#### [3D scene scripts]
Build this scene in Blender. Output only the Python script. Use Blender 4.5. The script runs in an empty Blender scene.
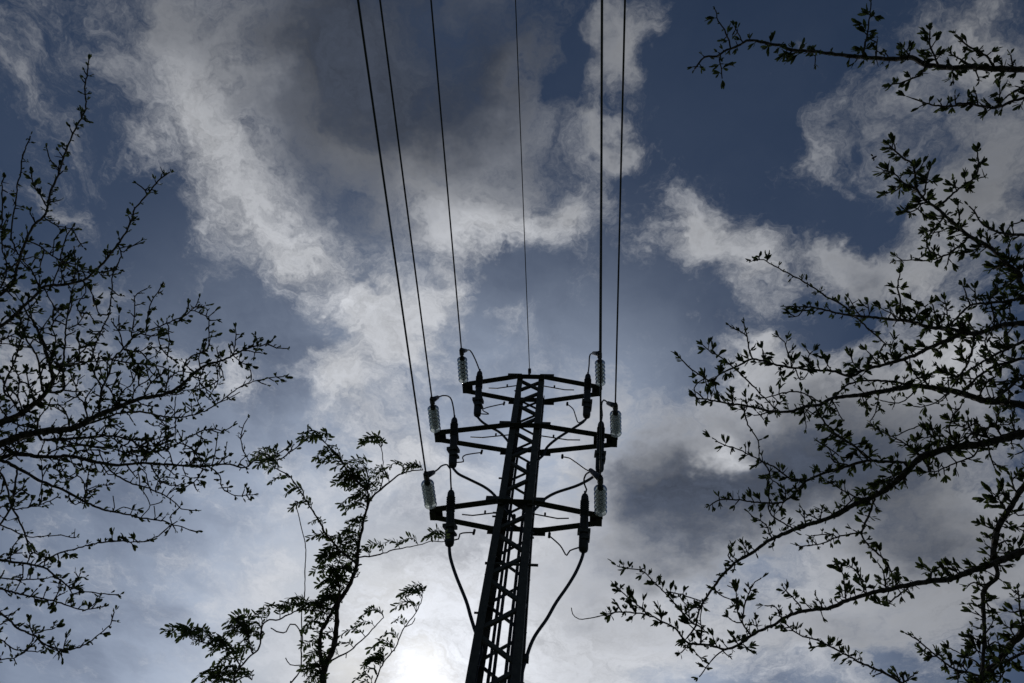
import bpy, math, random
from mathutils import Vector, Matrix, Quaternion

random.seed(11)
C = bpy.context.scene.collection
rnd = random.random
def U(a, b): return a + (b - a) * rnd()

# ------------------------------------------------------------------ camera
FPX = 798.0
cam_d = bpy.data.cameras.new('camera'); cam = bpy.data.objects.new('camera', cam_d); C.objects.link(cam)
cam_d.sensor_width = 36.0; cam_d.lens = FPX * 36 / 1024; cam_d.clip_start = 0.05; cam_d.clip_end = 6000
AX = Vector((0.9959434, -0.01586007, 0.08857314))       # world X, Y, Z seen in the camera's own axes
AY = Vector((0.0288956, -0.87583769, -0.48173995))
AZ = Vector((0.08521612, 0.4823451, -0.87182648))
EYE = Vector((0, 0, 1.6))
R3 = Matrix((AX, AY, AZ))
cam.matrix_world = Matrix.Translation(EYE) @ R3.to_4x4()
bpy.context.scene.camera = cam

def ray(px, py):
    return (R3 @ Vector(((px - 512) / FPX, -(py - 341.5) / FPX, -1))).normalized()
def at(px, py, dist): return EYE + ray(px, py) * dist
def on_y(px, py, Y):
    r = ray(px, py); return EYE + r * (Y / r.y)

# ------------------------------------------------------------------ world
SUN_PX = (426, 682)
SD = ray(*SUN_PX)
SUN_EL = math.asin(SD.z); SUN_AZ = math.atan2(SD.x, SD.y)
S = bpy.context.scene
S.view_settings.view_transform = 'Standard'; S.view_settings.look = 'None'
S.view_settings.gamma = 1; S.view_settings.use_curve_mapping = False
S.view_settings.exposure = -2.0
W = bpy.data.worlds.new('World'); S.world = W; W.use_nodes = True
NT = W.node_tree; NT.nodes.clear()
def N(t, **k):
    n = NT.nodes.new(t)
    for a, b in k.items(): setattr(n, a, b)
    return n
def L(a, b): NT.links.new(a, b)
def M(op, a, b=None, c=None, clamp=False):
    n = N('ShaderNodeMath', operation=op, use_clamp=clamp)
    for i, v in enumerate((a, b, c)):
        if v is None: continue
        if isinstance(v, (int, float)): n.inputs[i].default_value = v
        else: L(v, n.inputs[i])
    return n.outputs[0]
def VM(op, a, b=None, out=0):
    n = N('ShaderNodeVectorMath', operation=op)
    for i, v in enumerate((a, b)):
        if v is None: continue
        if isinstance(v, (tuple, list, Vector)): n.inputs[i].default_value = tuple(v)
        else: L(v, n.inputs[i])
    return n.outputs[out]
def smooth(v, a, b, lo=0.0, hi=1.0):
    n = N('ShaderNodeMapRange', interpolation_type='SMOOTHSTEP')
    L(v, n.inputs[0]); n.inputs[1].default_value = a; n.inputs[2].default_value = b
    n.inputs[3].default_value = lo; n.inputs[4].default_value = hi
    return n.outputs[0]
def noise(vec, scale, detail, rough, lac=2.0, dist=0.0):
    n = N('ShaderNodeTexNoise'); L(vec, n.inputs['Vector'])
    n.inputs['Scale'].default_value = scale; n.inputs['Detail'].default_value = detail
    n.inputs['Roughness'].default_value = rough; n.inputs['Lacunarity'].default_value = lac
    n.inputs['Distortion'].default_value = dist
    return n
tc = N('ShaderNodeTexCoord')
DIR = tc.outputs['Generated']
sky = N('ShaderNodeTexSky', sky_type='NISHITA', sun_disc=False)
sky.sun_elevation = SUN_EL; sky.sun_rotation = SUN_AZ
sky.air_density = 1.0; sky.dust_density = 0.3; sky.ozone_density = 2.0
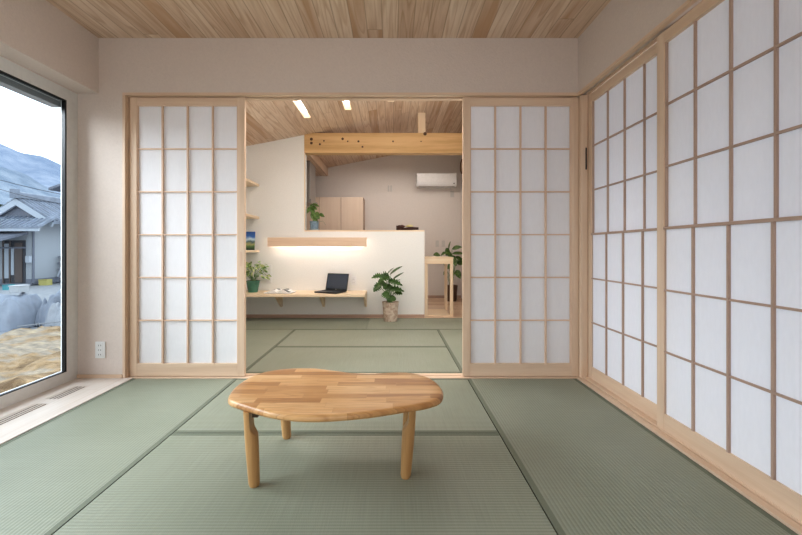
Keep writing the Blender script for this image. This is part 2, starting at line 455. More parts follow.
# outlet on the pier
def plate(name, label, cat, x, z, y, w, h, ny=-1, slots=2, col='white', group=None):
    t = thing(name, label, cat, (x, y, z), group=group)
    obj('plate', B(x - w / 2, x + w / 2, y - 0.008, y, z - h / 2, z + h / 2, bev=0.003), M[col], t)
    if slots:
        for k in range(slots):
            zz = z + (k - (slots - 1) / 2) * h / (slots + 0.6)
            obj('socket' if 'outlet' in name else 'rocker', B(x - w * 0.3, x + w * 0.3, y - 0.0105, y - 0.0075, zz - h * 0.15, zz + h * 0.15, bev=0.001), M['lacegrey' if col != 'white' else 'white'], t)
            if 'outlet' in name:
                obj('slot', B((x - 0.009, x - 0.006, y - 0.0112, y - 0.010, zz - 0.005, zz + 0.005), (x + 0.006, x + 0.009, y - 0.0112, y - 0.010, zz - 0.005, zz + 0.005)), M['hole'], t)
    return t
plate('wall_outlet', 'white wall outlet low on the plaster pier beside the window', 'outlet', -2.08, 0.205, WY, 0.07, 0.118, slots=3)
# latch on the right jamb
t = thing('door_latch', 'slim black metal latch strip in the corner beside the right wall screens', 'latch', (1.381, WY - 0.0105, 1.68))
obj('latch_plate', B(1.376, 1.387, WY - 0.009, WY - 0.006, 1.49, 1.87, bev=0.001), M['frame_z'], t)
obj('latch_bolt', B(1.377, 1.386, WY - 0.013, WY - 0.009, 1.49, 1.645, bev=0.001), M['black'], t)

# ================================================================== TATAMI
def mat_(x0, x1, y0, y1, run, label, group, endborders=False):
    t = thing('tatami_mat', label, 'tatami mat', ((x0 + x1) / 2, (y0 + y1) / 2, -0.05), group=group)
    g = 0.0020
    x0 += g; x1 -= g; y0 += g; y1 -= g
    obj('woven_surface', B(x0, x1, y0, y1, -0.05, 0.0), M['tat_' + run], t)
    hw = 0.024
    if run == 'y':
        e = [(x0, x0 + hw, y0, y1, -0.0495, 0.0008), (x1 - hw, x1, y0, y1, -0.0495, 0.0008)]
    else:
        e = [(x0, x1, y0, y0 + hw, -0.0495, 0.0008), (x0, x1, y1 - hw, y1, -0.0495, 0.0008)]
    for q in e: obj('cloth_border', B(*q, bev=0.0006), M['heri'], t)
SL, SR = -1.10, 0.536
GF = 'tatami mats of the front room'
mat_(-1.847, SL, 1.10, WY - 0.006, 'y', 'green tatami mat beside the window floorboards, laid lengthwise', GF)
mat_(SR, 1.316, 1.10, WY - 0.006, 'y', 'green tatami mat along the right wall shoji screens', GF)
mat_(SL, SR, 1.933, WY - 0.006, 'x', 'crosswise green tatami mat between the wide opening and the table', GF)
mat_(SL, SR, 1.10, 1.933, 'x', 'crosswise green tatami mat under the front legs of the table', GF)
mat_(-1.847, SL, -0.55, 1.10, 'y', 'green tatami mat nearest the viewer on the window side', GF)
mat_(SR, 1.316, -0.55, 1.10, 'y', 'green tatami mat nearest the viewer on the right side', GF)
mat_(SL, SR, 0.28, 1.10, 'x', 'crosswise green tatami mat in front of the table, nearest the viewer', GF)
mat_(SL, SR, -0.55, 0.28, 'x', 'crosswise green tatami mat behind the viewer', GF)
bm = B(-1.847, 1.329, NEAR, -0.552, -0.05, 0.0)
struct('floor', bm, M['strip'])
GB = 'tatami mats of the back room'
mat_(-2.08, -1.10, 2.868, 4.42, 'y', 'green tatami mat in the back room below the left side shelves', GB)
mat_(-1.10, 0.515, 2.868, 3.64, 'x', 'crosswise green tatami mat just beyond the sill of the opening', GB)
mat_(-1.10, 0.515, 3.64, 4.42, 'x', 'crosswise green tatami mat second beyond the sill', GB)
mat_(0.515, 1.30, 2.868, 4.42, 'y', 'green tatami mat in the back room behind the right partition screen', GB)
mat_(-2.08, -0.295, 4.42, 5.155, 'x', 'shaded green tatami mat under the wall desk', GB)
mat_(-0.295, 1.30, 4.42, 5.155, 'x', 'green tatami mat under the marbled plant pot', GB)

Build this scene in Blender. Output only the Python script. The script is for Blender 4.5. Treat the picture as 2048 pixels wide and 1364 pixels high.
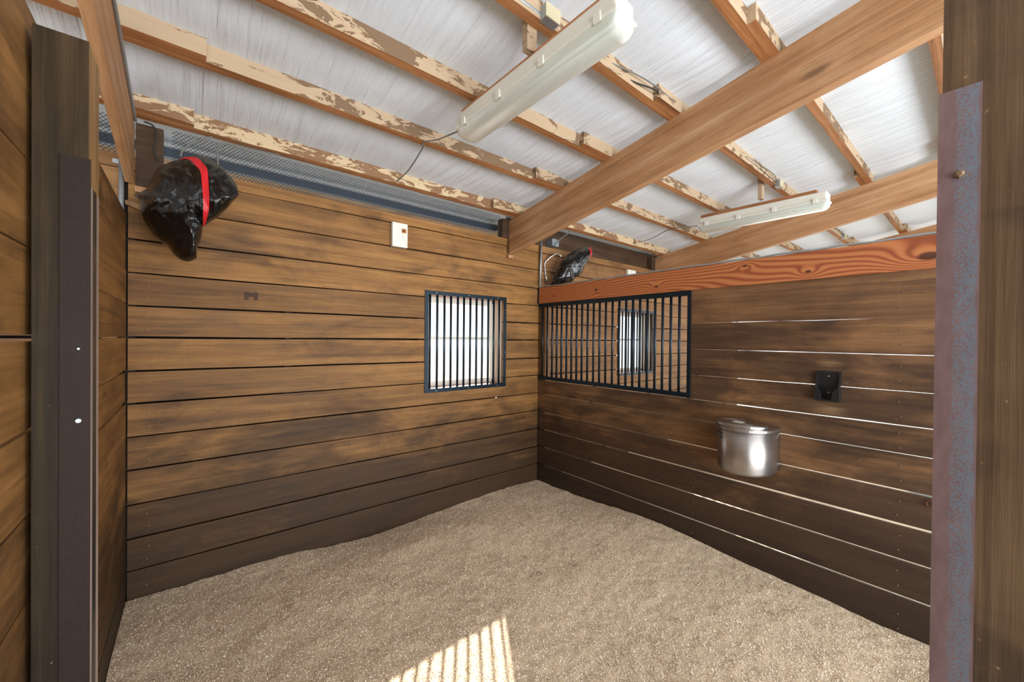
import bpy, bmesh, math, random
import numpy as np
from mathutils import Vector, Matrix, noise as mn
random.seed(7)
rng = np.random.default_rng(11)
for o in list(bpy.data.objects): bpy.data.objects.remove(o)
sc = bpy.context.scene
COL = sc.collection
H = 1.80            # eye height above the ground; everything below is written with z = 0 at eye level

# ------------------------------------------------------------------ camera, sky, sun, exposure
cam_d = bpy.data.cameras.new('camera'); cam = bpy.data.objects.new('camera', cam_d); COL.objects.link(cam)
cam_d.sensor_width = 36.0; cam_d.lens = 783.5 / 2048 * 36.0
cam_d.clip_start = 0.02; cam_d.clip_end = 300
rt = Vector((0.7718596, -0.63572099, 0.00956995)); up = Vector((-0.00314588, 0.01123311, 0.99993196)); fw = Vector((0.63578524, 0.77183718, -0.00667049))
M = Matrix((( rt.x, up.x, -fw.x, 0), (rt.y, up.y, -fw.y, 0), (rt.z, up.z, -fw.z, H), (0, 0, 0, 1)))
cam.matrix_world = M
sc.camera = cam
world = bpy.data.worlds.new('sky'); sc.world = world; world.use_nodes = True
wn = world.node_tree; bg = wn.nodes['Background']
bg.inputs[0].default_value = (0.93, 0.965, 1.0, 1); bg.inputs[1].default_value = 1.35
sun_d = bpy.data.lights.new('sun', 'SUN'); sun = bpy.data.objects.new('sun', sun_d); COL.objects.link(sun)
sun_d.energy = 15.0; sun_d.angle = math.radians(0.6); sun_d.color = (1.0, 0.95, 0.87)
sd = Vector((-0.548 * 0.85, -0.836 * 0.85, -0.527))
sun.rotation_euler = sd.to_track_quat('-Z', 'Y').to_euler(); sun.location = (6, 9, 8)
al = bpy.data.lights.new('added_aisle_fill', 'AREA'); al.shape = 'RECTANGLE'; al.size = 7.0; al.size_y = 2.6; al.energy = 540; al.color = (0.90, 0.95, 1.0)
alo = bpy.data.objects.new('added_aisle_fill', al); COL.objects.link(alo); alo.location = (1.2, -5.0, H - 0.6)   # added fill lamp, standing in for daylight from behind the camera
alo.rotation_euler = Vector((-0.04, 0.93, 0.34)).to_track_quat('-Z', 'Y').to_euler()
sc.view_settings.view_transform = 'Standard'; sc.view_settings.look = 'None'
sc.view_settings.gamma = 1.0; sc.view_settings.use_curve_mapping = False
sc.view_settings.exposure = 0.62
sc.cycles.use_denoising = True
sc.cycles.max_bounces = 10; sc.cycles.diffuse_bounces = 6; sc.cycles.sample_clamp_indirect = 8.0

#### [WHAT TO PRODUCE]
Skip every picture and return the lines above from the top through the one that contains "from mathutils import Vector, Matrix, Quaternion".

#### [FINISHED ANSWER]
Build this scene in Blender. Output only the Python script. Use Blender 4.5. The script runs in an empty Blender scene.
import bpy, math, random
from mathutils import Vector, Matrix, Quaternion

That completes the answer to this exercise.